"What Gets Planned and Measured Gets Done" Comments on the state of affairs in business, organizations, academics, process improvement, quality, education, government, etc...
Thursday, October 27, 2005
Government - MYOPIC CITY PLANNING
I’ve written many times about the importance of Systems Thinking and the need to look at the whole and not just the pieces/parts (end-to-end). I can still feel the pain the IT Department used to cause me because they always seem to have the code, database or implementation plan finished when it was convenient with there schedule.
I tried repeatedly to get them to understand that it is more important to meet the customer requirements and expectations than it is there internal schedules. Are they designing programs for their leisure or the customer?

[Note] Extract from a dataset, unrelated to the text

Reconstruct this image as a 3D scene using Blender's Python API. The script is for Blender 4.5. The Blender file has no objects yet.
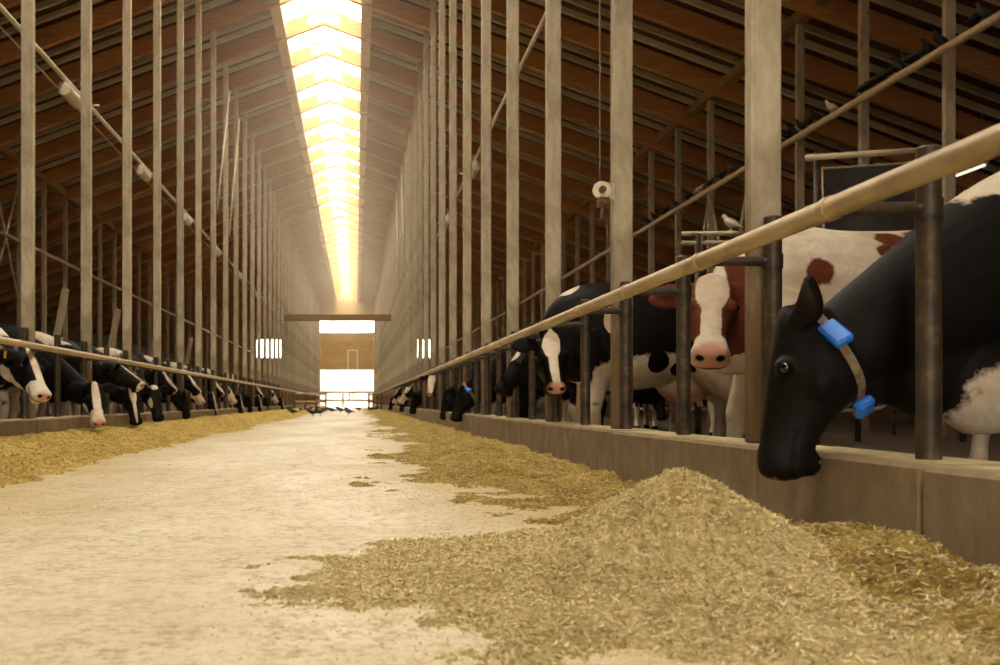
import bpy, math, random
import numpy as np
from mathutils import Vector, Matrix
from mathutils.bvhtree import BVHTree

random.seed(7)
RNG = np.random.default_rng(11)
SC = bpy.context.scene
COL = SC.collection

# ------------------------------------------------------------------ layout (metres; camera at the origin, alley along +Y)
CAMZ = 0.50
F = 1100.0            # focal length in pixels of the 1000 px wide frame
BAY = 2.5
XC = -0.8525          # centre line of the feed alley, under the ridge
XR, XL = 1.739, -3.444   # tall post rows along the feed fences
XRI, XLI = 8.03, -9.73   # inner post rows
YR0, YL0 = 4.70, 11.55   # first visible tall posts
RIDGE = CAMZ + 9.95   # underside of rafters at the ridge
SLOPE = 0.37
RDEP = 0.42
YEND, YREAR = 105.5, -14.0
EAVE_R, EAVE_L = 14.65, -16.35
YROOF = 1.55          # rafters stand at YROOF + n * BAY


def roof_z(x):
    return RIDGE - SLOPE * abs(x - XC)


def ordinal(n):
    w = ['first', 'second', 'third', 'fourth', 'fifth', 'sixth', 'seventh', 'eighth', 'ninth', 'tenth', 'eleventh',
         'twelfth', 'thirteenth', 'fourteenth', 'fifteenth', 'sixteenth', 'seventeenth', 'eighteenth', 'nineteenth', 'twentieth']
    return w[n]


# ------------------------------------------------------------------ tags and links
def tag(o, label, cat, group=None, kind=None):
    o['label'] = label
    o['category'] = cat
    if group:
        o['group'] = group
    if kind:
        o['kind'] = kind
    return o


def struct(o, label=None, cat=None):
    o['kind'] = 'structure'
    if label:
        o['label'] = label
    if cat:
        o['category'] = cat
    return o


def empty(name, loc=(0, 0, 0), rz=0.0):
    o = bpy.data.objects.new(name, None)
    o.empty_display_size = 0.1
    o.location = loc
    o.rotation_euler = (0, 0, rz)
    COL.objects.link(o)
    return o


def dup(root):
    r = root.copy()
    COL.objects.link(r)
    for ch in root.children:
        c = ch.copy()
        COL.objects.link(c)
        c.parent = r
        for g in ch.children:
            d = g.copy()
            COL.objects.link(d)
            d.parent = c
    return r


# ------------------------------------------------------------------ mesh builder
class MB:
    def __init__(self):
        self.v, self.f, self.m, self.n = [], [], [], 0

    def add(self, verts, faces, mi=0):
        verts = np.asarray(verts, float).reshape(-1, 3)
        self.v.append(verts)
        for q in faces:
            self.f.append([i + self.n for i in q])
            self.m.append(mi)
        self.n += len(verts)
        return self

    def box(self, x0, x1, y0, y1, z0, z1, mi=0, ch=0.0, M=None):
        """A box with chamfered edges: an octagon-cornered solid when ch > 0."""
        if ch <= 0:
            v = [(x, y, z) for z in (z0, z1) for y in (y0, y1) for x in (x0, x1)]
            f = [(0, 2, 3, 1), (4, 5, 7, 6), (0, 1, 5, 4), (2, 6, 7, 3), (0, 4, 6, 2), (1, 3, 7, 5)]
        else:
            cx, cy, cz = (x0 + x1) / 2, (y0 + y1) / 2, (z0 + z1) / 2
            hx, hy, hz = (x1 - x0) / 2, (y1 - y0) / 2, (z1 - z0) / 2
            v, idx = [], {}
            for sx in (-1, 1):
                for sy in (-1, 1):
                    for sz in (-1, 1):
                        for a in range(3):
                            p = [sx * (hx - ch), sy * (hy - ch), sz * (hz - ch)]
                            p[a] = (sx * hx, sy * hy, sz * hz)[a]
                            idx[(sx, sy, sz, a)] = len(v)
                            v.append((cx + p[0], cy + p[1], cz + p[2]))
            f = []
            for a in range(3):
                b, c = (a + 1) % 3, (a + 2) % 3
                for s in (-1, 1):
                    q = []
                    for tb, tc in ((-1, -1), (1, -1), (1, 1), (-1, 1)):
                        k = [0, 0, 0]
                        k[a], k[b], k[c] = s, tb, tc
                        q.append(idx[(k[0], k[1], k[2], a)])
                    f.append(q if s > 0 else q[::-1])
            for a in range(3):
                b, c = (a + 1) % 3, (a + 2) % 3
                for sb in (-1, 1):
                    for sc in (-1, 1):
                        k0, k1 = [0, 0, 0], [0, 0, 0]
                        k0[a], k1[a] = -1, 1
                        k0[b] = k1[b] = sb
                        k0[c] = k1[c] = sc
                        q = [idx[(*k0, b)], idx[(*k1, b)], idx[(*k1, c)], idx[(*k0, c)]]
                        f.append(q if sb * sc < 0 else q[::-1])
            for sx in (-1, 1):
                for sy in (-1, 1):
                    for sz in (-1, 1):
                        q = [idx[(sx, sy, sz, a)] for a in range(3)]
                        f.append(q if sx * sy * sz > 0 else q[::-1])
        v = np.array(v, float)
        if M is not None:
            v = np.array([tuple(M @ Vector(p)) for p in v])
        return self.add(v, f, mi)

    def beam(self, a, b, w, h, mi=0, ch=0.0, up=(0, 0, 1)):
        a, b = Vector(a), Vector(b)
        d = b - a
        L = d.length
        yv = d.normalized()
        xv = yv.cross(Vector(up)).normalized()
        zv = xv.cross(yv)
        M = Matrix(((xv.x, yv.x, zv.x, a.x), (xv.y, yv.y, zv.y, a.y), (xv.z, yv.z, zv.z, a.z), (0, 0, 0, 1)))
        return self.box(-w / 2, w / 2, 0, L, -h / 2, h / 2, mi, ch, M)

    def tube(self, pts, r, seg=12, mi=0, caps=True):
        P = np.array(pts, float)
        n = len(P)
        R = np.full(n, r) if np.isscalar(r) else np.array(r, float)
        T = np.gradient(P, axis=0)
        T /= np.linalg.norm(T, axis=1)[:, None] + 1e-12
        ref = np.array((0, 0, 1.0)) if abs(T[0][2]) < 0.9 else np.array((1.0, 0, 0))
        s = np.cross(T[0], ref)
        s /= np.linalg.norm(s)
        ang = np.arange(seg) * 2 * math.pi / seg
        V = []
        for i in range(n):
            s = s - T[i] * s.dot(T[i])
            s /= np.linalg.norm(s)
            u = np.cross(s, T[i])
            V.append(P[i] + R[i] * (np.cos(ang)[:, None] * s + np.sin(ang)[:, None] * u))
        return self.rings(V, mi, caps)

    def rings(self, V, mi=0, caps=True, closed=False):
        V = [np.asarray(a, float) for a in V]
        n, seg = len(V), len(V[0])
        f = []
        for i in range(n if closed else n - 1):
            j = (i + 1) % n
            for k in range(seg):
                l = (k + 1) % seg
                f.append((i * seg + k, j * seg + k, j * seg + l, i * seg + l))
        if caps and not closed:
            f.append(tuple(range(seg)))
            f.append(tuple((n - 1) * seg + k for k in range(seg))[::-1])
        return self.add(np.concatenate(V), f, mi)

    def lathe(self, prof, seg=24, mi=0, M=None):
        ang = np.arange(seg) * 2 * math.pi / seg
        V = [np.stack([r * np.cos(ang), r * np.sin(ang), np.full(seg, z)], 1) for r, z in prof]
        if M is not None:
            V = [np.array([tuple(M @ Vector(p)) for p in a]) for a in V]
        return self.rings(V, mi)

    def ball(self, c, r, seg=14, mi=0):
        r = (r, r, r) if np.isscalar(r) else r
        ang = np.arange(seg) * 2 * math.pi / seg
        V = []
        for k in range(1, seg // 2):
            t = math.pi * k / (seg // 2)
            V.append(np.stack([c[0] + r[0] * math.sin(t) * np.cos(ang), c[1] + r[1] * math.sin(t) * np.sin(ang), np.full(seg, c[2] + r[2] * math.cos(t))], 1))
        return self.rings(V, mi)

    def mesh(self, name):
        me = bpy.data.meshes.new(name)
        V = np.concatenate(self.v)
        me.from_pydata(V.tolist(), [], self.f)
        return me

    def build(self, name, mats, parent=None, smooth=False, angle=None):
        me = self.mesh(name)
        mats = mats if isinstance(mats, (list, tuple)) else [mats]
        for m in mats:
            me.materials.append(m)
        me.polygons.foreach_set('material_index', self.m)
        if smooth:
            me.polygons.foreach_set('use_smooth', [True] * len(me.polygons))
            if angle:
                me.set_sharp_from_angle(angle=math.radians(angle))
        me.update()
        o = bpy.data.objects.new(name, me)
        COL.objects.link(o)
        if parent is not None:
            o.parent = parent
        return o


# ------------------------------------------------------------------ materials
MAT = {}


def srgb(r, g, b):
    def c(x):
        x /= 255
        return x / 12.92 if x <= 0.04045 else ((x + 0.055) / 1.055) ** 2.4
    return (c(r), c(g), c(b), 1)


class NT:
    """Small helper over a node tree."""
    def __init__(self, name):
        m = bpy.data.materials.new(name)
        m.use_nodes = True
        self.m, self.t = m, m.node_tree
        self.t.nodes.clear()
        self.out = self.n('ShaderNodeOutputMaterial')
        self.b = self.n('ShaderNodeBsdfPrincipled')
        self.l(self.b.outputs[0], self.out.inputs[0])
        MAT[name] = m

    def n(self, typ, **kw):
        x = self.t.nodes.new(typ)
        for k, v in kw.items():
            if k in x.inputs:
                x.inputs[k].default_value = v
            else:
                setattr(x, k, v)
        return x

    def l(self, a, b):
        self.t.links.new(a, b)

    def noise(self, scale, detail=4.0, vec=None, rough=0.55, dist=0.0):
        x = self.n('ShaderNodeTexNoise')
        x.inputs['Scale'].default_value = scale
        x.inputs['Detail'].default_value = detail
        x.inputs['Roughness'].default_value = rough
        x.inputs['Distortion'].default_value = dist
        if vec is not None:
            self.l(vec, x.inputs['Vector'])
        return x.outputs['Fac']

    def coord(self, what='Object', scale=(1, 1, 1)):
        c = self.n('ShaderNodeTexCoord')
        mp = self.n('ShaderNodeMapping')
        mp.inputs['Scale'].default_value = scale
        self.l(c.outputs[what], mp.inputs['Vector'])
        return mp.outputs['Vector']

    def ramp(self, fac, stops):
        r = self.n('ShaderNodeValToRGB')
        e = r.color_ramp.elements
        while len(e) < len(stops):
            e.new(0.5)
        for el, (p, c) in zip(e, stops):
            el.position = p
            el.color = c if len(c) == 4 else (*c, 1)
        self.l(fac, r.inputs[0])
        return r.outputs[0]

    def mix(self, fac, a, b, mode='MIX'):
        x = self.n('ShaderNodeMix', data_type='RGBA', blend_type=mode)
        for s, val in ((0, fac), (6, a), (7, b)):
            if hasattr(val, 'is_output'):
                self.l(val, x.inputs[s])
            else:
                x.inputs[s].default_value = val
        return x.outputs[2]

    def math(self, op, a, b=0.0, clamp=False):
        x = self.n('ShaderNodeMath', operation=op, use_clamp=clamp)
        for s, val in ((0, a), (1, b)):
            if hasattr(val, 'is_output'):
                self.l(val, x.inputs[s])
            else:
                x.inputs[s].default_value = val
        return x.outputs[0]

    def bump(self, h, strength=0.3, dist=0.01):
        x = self.n('ShaderNodeBump')
        x.inputs['Strength'].default_value = strength
        x.inputs['Distance'].default_value = dist
        self.l(h, x.inputs['Height'])
        self.l(x.outputs[0], self.b.inputs['Normal'])

    def set(self, color=None, rough=0.6, metal=0.0, spec=0.5):
        if color is not None:
            if hasattr(color, 'is_output'):
                self.l(color, self.b.inputs['Base Color'])
            else:
                self.b.inputs['Base Color'].default_value = color
        if hasattr(rough, 'is_output'):
            self.l(rough, self.b.inputs['Roughness'])
        else:
            self.b.inputs['Roughness'].default_value = rough
        self.b.inputs['Metallic'].default_value = metal
        self.b.inputs['Specular IOR Level'].default_value = spec
        return self.m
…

This past week has brought back those memories in the form of a local city doing major construction on many suburban streets. I’m not against improving the roads and drainage systems, but why can’t the city planning people talk to their customers and survey the area before scheduling for the year. You see the work is being done all around an elementary and middle school. The trucks, mountains of dirt and workers have caused major traffic jams and rerouting through suburban streets. It’s dark in the morning and many of these children walk to school. The line-up of cars looks like a football game just finished. These are not crazy fans but parents in overdrive trying to drop off their kids and get to work on time.
Now, let’s see, when is there no school? Would summer be a good time to do these non-emergency upgrades? There are many other parts of the city that can be upgraded without disrupting the school system. Could it be the city planner’s just schedule without any concern to the degree of disruption? Could it be they don’t see the homeowners or the schools as customers that pay for their service?
I bet the amount tardy slips are way up and the school will not give the kids a break, after all they don’t see the kids as their customers either!